Yes, in some ways it did. I definitely learned a lot about being professional, specifically in the university context. Early on as a student, you have a student mindset (schedule, priorities, etc.). My worker experience helped me see what an employee, day-to-day, was all about, and my student experience helped me do the work in supporting students. Since I was recently in their shoes I knew what they were going through. I knew what they were feeling during finals, or when things didn’t work, or when they needed IT support. It gave me a good perspective to understand the work and the people, and it helped me a lot -  being able to draw upon some of my experiences as a student. 

Since then, what positions have you held at UC Berkeley? 

Quite a few! I started at the law library as a student, then I became full-time at the law library. For a while, I had some interest in becoming a librarian, but that was short-lived. My next job was a programmer/analyst which took me out of the law library. I was still part of the law school, but I moved into the law school's main IT group.

I moved up, literally and figuratively, a few floors. The law school’s IT department is on the 3rd floor, and the law library’s IT group was in a space that no longer exists! We built a new building and ended up putting a steel I-beam through what used to be our office.

From programmer/analyst, I moved up to a supervisor in the law school group. After that, I had the title of Chief Technology Officer (CTO) but it was basically a deputy Chief Information Officer (CIO) role. Then I became CIO of the law school and now I’m interim CIO for the campus. So I’ve sort of run the gamut at this point. In between I’ve worked on a lot of projects for the campus that I’m pretty proud of, including the CalTime project and the Google migration project (when the campus moved to Google apps). I wore a lot of hats! 

Gabriel Gonzalez

What do you enjoy the most about working at UC Berkeley? 

I think day to day it’s really the people you work with here. It’s a good group of folks, and a lot of the people you meet are really interested in the mission of this school. They’re excited to be here, for really idealistic and positive reasons, and working on one of our pillars (whether it’s research, public service, or teaching). 

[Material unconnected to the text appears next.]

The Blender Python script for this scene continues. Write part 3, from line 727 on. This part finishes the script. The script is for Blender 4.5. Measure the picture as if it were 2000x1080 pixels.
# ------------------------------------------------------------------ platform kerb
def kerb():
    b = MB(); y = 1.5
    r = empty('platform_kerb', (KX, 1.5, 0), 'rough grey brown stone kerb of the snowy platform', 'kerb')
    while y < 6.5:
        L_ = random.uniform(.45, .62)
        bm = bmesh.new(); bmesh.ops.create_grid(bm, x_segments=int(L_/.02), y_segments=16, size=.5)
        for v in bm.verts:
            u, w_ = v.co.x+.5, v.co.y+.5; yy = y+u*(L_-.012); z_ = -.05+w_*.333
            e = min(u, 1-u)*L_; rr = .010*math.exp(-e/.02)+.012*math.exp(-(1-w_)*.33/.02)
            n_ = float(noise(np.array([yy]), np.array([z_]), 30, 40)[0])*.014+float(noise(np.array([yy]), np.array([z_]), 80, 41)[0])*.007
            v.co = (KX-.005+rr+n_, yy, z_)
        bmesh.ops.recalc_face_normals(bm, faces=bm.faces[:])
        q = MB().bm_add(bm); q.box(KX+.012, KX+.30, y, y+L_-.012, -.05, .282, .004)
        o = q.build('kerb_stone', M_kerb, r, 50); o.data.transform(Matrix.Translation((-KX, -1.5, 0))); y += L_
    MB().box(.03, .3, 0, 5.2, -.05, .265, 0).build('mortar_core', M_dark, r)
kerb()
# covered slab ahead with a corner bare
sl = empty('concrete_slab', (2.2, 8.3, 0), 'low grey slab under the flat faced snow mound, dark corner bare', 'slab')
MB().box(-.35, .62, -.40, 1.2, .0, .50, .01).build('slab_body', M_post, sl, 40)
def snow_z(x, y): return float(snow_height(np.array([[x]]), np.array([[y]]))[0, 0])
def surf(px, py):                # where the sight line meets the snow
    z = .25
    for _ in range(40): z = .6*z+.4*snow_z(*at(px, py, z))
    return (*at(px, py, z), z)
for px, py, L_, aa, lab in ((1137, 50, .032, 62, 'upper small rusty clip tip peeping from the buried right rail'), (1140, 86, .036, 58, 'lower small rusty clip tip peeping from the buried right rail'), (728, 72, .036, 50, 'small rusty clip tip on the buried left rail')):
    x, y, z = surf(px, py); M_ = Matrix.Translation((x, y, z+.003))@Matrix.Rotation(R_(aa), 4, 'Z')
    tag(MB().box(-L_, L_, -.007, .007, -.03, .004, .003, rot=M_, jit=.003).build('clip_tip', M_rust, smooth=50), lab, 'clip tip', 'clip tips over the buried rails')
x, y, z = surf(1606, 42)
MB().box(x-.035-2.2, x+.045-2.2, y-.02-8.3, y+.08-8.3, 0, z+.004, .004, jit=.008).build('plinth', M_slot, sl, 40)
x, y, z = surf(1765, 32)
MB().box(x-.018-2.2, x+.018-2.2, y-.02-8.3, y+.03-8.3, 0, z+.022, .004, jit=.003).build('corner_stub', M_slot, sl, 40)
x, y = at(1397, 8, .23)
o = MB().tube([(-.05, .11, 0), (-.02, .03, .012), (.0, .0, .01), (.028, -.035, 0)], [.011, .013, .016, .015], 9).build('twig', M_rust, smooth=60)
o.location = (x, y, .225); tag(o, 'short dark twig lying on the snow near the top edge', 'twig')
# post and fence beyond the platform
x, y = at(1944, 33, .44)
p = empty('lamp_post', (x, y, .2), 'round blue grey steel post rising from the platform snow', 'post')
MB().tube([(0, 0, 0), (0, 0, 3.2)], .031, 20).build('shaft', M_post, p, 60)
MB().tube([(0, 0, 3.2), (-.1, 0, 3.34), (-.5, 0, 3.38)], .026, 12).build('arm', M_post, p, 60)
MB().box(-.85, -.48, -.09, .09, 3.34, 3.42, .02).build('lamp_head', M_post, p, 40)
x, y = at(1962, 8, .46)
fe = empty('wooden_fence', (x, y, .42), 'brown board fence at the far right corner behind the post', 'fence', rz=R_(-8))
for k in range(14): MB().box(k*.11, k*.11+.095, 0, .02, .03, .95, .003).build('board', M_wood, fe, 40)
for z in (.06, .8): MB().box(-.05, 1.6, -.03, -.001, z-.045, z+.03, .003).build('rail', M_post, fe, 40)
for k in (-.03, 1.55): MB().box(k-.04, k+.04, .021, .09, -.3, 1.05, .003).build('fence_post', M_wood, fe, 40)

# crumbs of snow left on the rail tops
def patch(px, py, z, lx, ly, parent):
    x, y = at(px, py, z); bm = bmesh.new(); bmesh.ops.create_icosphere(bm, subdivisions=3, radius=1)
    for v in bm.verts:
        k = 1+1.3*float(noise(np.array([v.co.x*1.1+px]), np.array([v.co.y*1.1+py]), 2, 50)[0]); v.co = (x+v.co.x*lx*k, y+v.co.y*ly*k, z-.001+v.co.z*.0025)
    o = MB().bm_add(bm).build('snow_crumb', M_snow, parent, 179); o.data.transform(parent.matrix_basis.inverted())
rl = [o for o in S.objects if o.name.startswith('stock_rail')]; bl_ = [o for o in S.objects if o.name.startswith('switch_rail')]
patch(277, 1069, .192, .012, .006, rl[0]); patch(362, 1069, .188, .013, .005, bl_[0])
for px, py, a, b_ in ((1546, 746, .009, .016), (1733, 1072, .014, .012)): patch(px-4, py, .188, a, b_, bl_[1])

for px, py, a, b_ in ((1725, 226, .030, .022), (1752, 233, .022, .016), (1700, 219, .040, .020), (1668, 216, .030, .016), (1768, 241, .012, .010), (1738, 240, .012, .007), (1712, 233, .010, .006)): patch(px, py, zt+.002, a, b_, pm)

Another layer on that is just this amazing engine that UC Berkeley and the UC system are, and just being part of this program generates a ton of new knowledge, ideas, thinking, and scholarship. Being so casual in an environment where major breakthroughs are happening in science, art, and research - it’s mind-boggling. After spending time as a student and staff member, running into former students and finding out they’re doing amazing, ground-breaking things - I think that’s also pretty great, and it doesn’t exist everywhere. 

What advice do you have for students who are considering a career with UC Berkeley? 

Berkeley is a very diverse place and there’s a lot of amazing things happening on campus. It’s easy to have a narrow focus on what you want to do, but you’ll miss out on opportunities that exist outside of your preconceived notions. If you’re considering a career with UC Berkeley, be broad in what you will consider starting out as, or moving into. There are a lot of places here to engage and do interesting work, whether it’s in central IT, departments, academic units, or the research world. Don’t go in with a limited view of what you need to do. Be open to possibilities.